(Entries from a dataset)
(begin)
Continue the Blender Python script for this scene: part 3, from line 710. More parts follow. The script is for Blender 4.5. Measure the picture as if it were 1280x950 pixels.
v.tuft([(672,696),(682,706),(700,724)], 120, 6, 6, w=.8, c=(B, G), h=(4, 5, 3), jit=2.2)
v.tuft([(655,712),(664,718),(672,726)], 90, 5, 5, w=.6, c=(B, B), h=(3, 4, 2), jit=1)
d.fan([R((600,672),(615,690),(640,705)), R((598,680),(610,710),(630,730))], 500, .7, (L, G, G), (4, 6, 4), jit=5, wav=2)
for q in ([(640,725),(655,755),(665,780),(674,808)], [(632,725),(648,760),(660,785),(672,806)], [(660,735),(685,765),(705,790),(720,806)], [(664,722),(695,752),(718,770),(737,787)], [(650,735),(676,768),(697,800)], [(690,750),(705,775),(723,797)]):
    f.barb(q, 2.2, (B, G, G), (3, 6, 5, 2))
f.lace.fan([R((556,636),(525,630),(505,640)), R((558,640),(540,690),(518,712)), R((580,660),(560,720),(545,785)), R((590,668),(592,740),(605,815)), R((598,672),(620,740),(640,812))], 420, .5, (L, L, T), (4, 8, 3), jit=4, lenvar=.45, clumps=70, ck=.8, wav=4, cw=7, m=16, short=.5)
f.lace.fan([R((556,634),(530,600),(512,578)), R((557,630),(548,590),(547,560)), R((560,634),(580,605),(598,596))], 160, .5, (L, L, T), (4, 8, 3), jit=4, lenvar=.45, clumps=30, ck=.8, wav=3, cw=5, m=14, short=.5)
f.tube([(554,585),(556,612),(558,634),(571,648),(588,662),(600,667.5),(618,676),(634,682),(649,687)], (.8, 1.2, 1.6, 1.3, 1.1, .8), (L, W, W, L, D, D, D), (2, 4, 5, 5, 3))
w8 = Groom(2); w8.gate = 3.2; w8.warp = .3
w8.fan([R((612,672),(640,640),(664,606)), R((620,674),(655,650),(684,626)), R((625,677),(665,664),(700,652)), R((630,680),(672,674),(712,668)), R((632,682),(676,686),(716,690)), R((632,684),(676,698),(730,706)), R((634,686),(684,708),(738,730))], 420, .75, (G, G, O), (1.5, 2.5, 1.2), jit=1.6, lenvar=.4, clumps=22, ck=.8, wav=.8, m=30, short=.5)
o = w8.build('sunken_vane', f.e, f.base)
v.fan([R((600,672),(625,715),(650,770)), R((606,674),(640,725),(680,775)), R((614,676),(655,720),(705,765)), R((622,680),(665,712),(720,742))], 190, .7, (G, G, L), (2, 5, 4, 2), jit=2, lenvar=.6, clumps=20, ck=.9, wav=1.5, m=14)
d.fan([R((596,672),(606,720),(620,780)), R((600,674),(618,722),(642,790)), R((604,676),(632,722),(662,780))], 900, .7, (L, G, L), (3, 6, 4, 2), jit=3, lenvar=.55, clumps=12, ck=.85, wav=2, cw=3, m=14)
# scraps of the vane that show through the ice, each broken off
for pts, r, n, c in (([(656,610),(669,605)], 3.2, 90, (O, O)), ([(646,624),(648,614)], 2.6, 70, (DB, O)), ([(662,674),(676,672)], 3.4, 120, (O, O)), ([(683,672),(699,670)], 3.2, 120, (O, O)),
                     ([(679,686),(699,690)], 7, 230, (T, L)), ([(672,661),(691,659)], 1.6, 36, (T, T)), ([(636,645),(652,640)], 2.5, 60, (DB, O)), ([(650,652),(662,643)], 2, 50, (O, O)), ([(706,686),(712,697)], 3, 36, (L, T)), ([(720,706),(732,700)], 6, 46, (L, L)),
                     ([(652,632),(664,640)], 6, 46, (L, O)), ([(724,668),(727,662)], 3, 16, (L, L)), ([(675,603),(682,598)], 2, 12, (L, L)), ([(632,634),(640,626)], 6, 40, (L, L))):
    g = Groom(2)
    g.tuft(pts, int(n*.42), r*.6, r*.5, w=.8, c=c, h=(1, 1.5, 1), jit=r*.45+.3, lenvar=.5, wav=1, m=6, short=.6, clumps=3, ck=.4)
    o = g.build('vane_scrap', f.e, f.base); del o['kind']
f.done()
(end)
(begin)
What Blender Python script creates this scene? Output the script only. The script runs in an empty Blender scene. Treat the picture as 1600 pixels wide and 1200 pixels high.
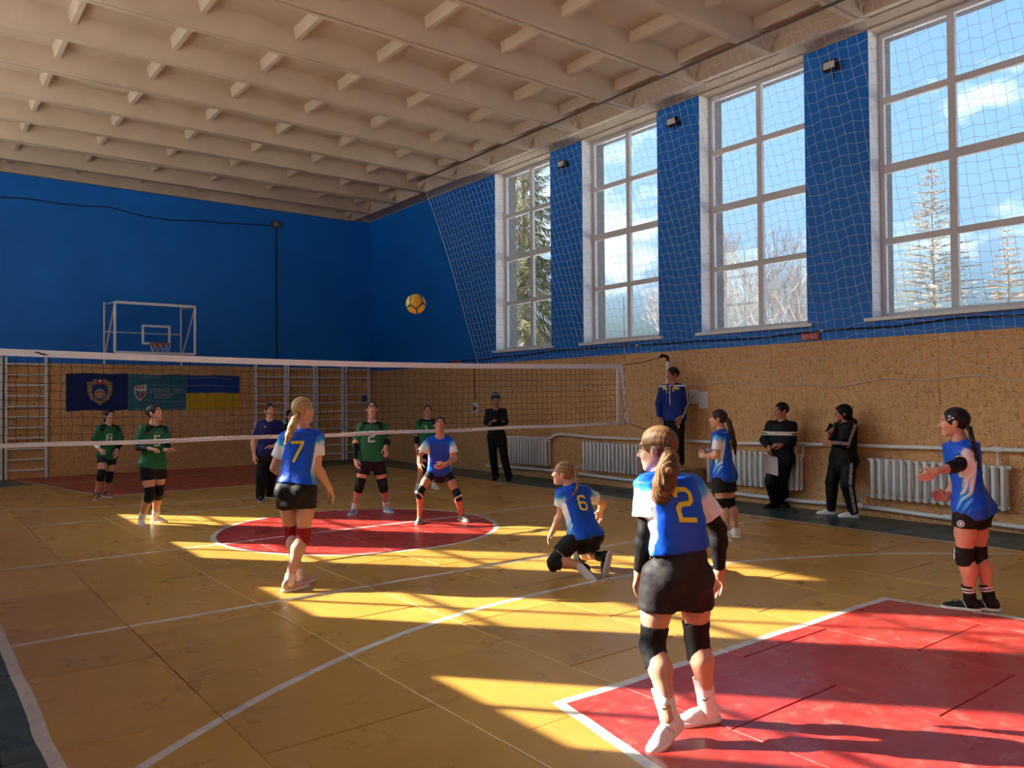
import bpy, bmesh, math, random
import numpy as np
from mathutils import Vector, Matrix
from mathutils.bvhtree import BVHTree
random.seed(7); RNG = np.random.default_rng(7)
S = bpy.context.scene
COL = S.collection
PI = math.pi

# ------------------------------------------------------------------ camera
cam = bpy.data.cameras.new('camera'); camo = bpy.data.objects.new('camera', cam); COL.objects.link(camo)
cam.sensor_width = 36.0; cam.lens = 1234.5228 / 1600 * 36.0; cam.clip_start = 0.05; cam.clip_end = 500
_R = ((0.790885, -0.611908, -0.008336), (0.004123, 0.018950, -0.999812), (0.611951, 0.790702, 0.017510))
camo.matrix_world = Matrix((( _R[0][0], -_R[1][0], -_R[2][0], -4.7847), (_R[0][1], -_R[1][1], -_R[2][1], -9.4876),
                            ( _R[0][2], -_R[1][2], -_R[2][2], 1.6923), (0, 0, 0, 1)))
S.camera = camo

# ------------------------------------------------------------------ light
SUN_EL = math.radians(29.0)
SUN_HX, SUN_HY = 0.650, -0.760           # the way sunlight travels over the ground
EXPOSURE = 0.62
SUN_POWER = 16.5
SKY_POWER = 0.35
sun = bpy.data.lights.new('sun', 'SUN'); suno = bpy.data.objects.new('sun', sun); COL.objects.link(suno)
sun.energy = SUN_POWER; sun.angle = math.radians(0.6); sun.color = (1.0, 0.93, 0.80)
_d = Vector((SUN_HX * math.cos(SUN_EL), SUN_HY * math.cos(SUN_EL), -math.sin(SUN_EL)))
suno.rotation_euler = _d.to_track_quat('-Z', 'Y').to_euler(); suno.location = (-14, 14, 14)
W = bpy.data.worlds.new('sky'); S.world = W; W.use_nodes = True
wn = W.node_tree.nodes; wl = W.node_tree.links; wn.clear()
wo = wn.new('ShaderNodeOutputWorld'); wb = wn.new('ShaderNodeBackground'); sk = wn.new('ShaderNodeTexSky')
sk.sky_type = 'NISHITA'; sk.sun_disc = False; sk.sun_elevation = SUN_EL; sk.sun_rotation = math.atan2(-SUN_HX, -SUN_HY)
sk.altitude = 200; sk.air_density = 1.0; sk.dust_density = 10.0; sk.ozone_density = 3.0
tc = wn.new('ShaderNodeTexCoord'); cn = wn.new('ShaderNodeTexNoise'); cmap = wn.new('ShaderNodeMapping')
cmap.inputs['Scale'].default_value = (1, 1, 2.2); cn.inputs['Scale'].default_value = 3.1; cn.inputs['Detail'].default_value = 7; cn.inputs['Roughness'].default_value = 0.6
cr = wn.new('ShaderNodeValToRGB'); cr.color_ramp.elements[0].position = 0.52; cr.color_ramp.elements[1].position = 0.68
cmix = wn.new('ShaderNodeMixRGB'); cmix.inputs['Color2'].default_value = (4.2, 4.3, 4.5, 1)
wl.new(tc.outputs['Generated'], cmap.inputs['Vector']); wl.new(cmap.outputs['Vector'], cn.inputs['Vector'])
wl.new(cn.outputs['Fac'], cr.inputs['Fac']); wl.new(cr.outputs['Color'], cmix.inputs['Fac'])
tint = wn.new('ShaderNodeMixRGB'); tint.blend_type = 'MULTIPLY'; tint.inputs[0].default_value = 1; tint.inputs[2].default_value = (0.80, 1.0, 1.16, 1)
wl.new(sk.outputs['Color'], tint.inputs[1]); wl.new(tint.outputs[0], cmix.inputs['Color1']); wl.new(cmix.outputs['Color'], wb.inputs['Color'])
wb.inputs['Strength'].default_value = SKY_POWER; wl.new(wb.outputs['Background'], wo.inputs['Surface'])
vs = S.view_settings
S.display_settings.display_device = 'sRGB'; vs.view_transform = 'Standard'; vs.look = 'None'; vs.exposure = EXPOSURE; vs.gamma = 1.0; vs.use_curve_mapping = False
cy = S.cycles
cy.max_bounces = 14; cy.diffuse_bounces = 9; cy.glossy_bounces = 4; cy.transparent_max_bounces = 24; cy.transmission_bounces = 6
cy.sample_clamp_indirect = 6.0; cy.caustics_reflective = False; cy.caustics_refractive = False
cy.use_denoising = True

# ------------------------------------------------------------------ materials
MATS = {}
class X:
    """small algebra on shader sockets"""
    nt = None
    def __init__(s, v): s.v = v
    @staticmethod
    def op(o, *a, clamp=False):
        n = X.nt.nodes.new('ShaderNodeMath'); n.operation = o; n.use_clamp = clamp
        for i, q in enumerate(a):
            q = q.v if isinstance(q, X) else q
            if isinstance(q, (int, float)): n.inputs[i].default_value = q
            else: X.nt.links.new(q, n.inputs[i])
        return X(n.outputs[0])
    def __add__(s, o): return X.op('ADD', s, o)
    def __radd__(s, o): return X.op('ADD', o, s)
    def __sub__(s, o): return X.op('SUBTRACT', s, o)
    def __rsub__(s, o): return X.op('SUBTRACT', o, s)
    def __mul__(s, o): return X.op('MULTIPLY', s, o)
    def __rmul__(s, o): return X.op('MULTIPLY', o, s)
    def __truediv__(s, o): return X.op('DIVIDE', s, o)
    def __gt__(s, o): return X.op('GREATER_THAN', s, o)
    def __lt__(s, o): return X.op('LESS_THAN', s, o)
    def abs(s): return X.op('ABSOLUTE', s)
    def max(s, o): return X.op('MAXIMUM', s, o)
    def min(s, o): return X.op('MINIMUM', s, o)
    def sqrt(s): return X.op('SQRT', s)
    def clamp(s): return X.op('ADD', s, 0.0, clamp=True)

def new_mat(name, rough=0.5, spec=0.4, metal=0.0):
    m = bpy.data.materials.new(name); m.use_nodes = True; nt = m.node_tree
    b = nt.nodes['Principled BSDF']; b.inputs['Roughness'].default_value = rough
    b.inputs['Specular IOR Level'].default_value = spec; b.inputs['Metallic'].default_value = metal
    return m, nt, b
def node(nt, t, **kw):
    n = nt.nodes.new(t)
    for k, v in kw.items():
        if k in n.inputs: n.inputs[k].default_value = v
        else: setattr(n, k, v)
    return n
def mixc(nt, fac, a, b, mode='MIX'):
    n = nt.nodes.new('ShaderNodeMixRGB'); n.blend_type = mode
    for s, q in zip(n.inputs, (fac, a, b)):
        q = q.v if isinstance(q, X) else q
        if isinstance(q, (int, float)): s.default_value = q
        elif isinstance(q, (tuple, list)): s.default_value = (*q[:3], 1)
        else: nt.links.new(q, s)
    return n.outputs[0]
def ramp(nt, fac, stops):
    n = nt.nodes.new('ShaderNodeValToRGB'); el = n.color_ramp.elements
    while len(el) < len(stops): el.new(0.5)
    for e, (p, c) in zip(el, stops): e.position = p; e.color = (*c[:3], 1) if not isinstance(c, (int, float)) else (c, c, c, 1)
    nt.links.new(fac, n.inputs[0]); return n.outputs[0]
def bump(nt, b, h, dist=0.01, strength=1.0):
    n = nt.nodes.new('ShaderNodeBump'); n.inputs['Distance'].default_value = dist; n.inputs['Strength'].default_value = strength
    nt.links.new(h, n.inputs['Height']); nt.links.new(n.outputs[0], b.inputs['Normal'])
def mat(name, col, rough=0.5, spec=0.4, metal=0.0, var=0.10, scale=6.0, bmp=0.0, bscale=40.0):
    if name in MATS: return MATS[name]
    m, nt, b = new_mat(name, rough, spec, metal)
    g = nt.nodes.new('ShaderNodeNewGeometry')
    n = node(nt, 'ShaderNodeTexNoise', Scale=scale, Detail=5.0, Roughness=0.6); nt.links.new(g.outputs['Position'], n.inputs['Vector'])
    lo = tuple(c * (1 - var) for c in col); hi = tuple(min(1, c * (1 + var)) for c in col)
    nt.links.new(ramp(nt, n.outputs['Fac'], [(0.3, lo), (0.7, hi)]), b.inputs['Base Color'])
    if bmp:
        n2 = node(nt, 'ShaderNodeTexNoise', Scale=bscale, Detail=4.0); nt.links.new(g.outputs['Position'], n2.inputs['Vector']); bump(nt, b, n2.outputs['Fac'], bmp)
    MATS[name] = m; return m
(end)
- **What this task involves**
The first line to copy holds "What Blender Python", and the last holds "PI = math.pi". Copy them and the lines between exactly, leaving out pictures.

- **Task result**
What Blender Python script creates this scene? Output the script only. The script runs in an empty Blender scene. Treat the picture as 1600 pixels wide and 1200 pixels high.
import bpy, bmesh, math, random
import numpy as np
from mathutils import Vector, Matrix
from mathutils.bvhtree import BVHTree
random.seed(7); RNG = np.random.default_rng(7)
S = bpy.context.scene
COL = S.collection
PI = math.pi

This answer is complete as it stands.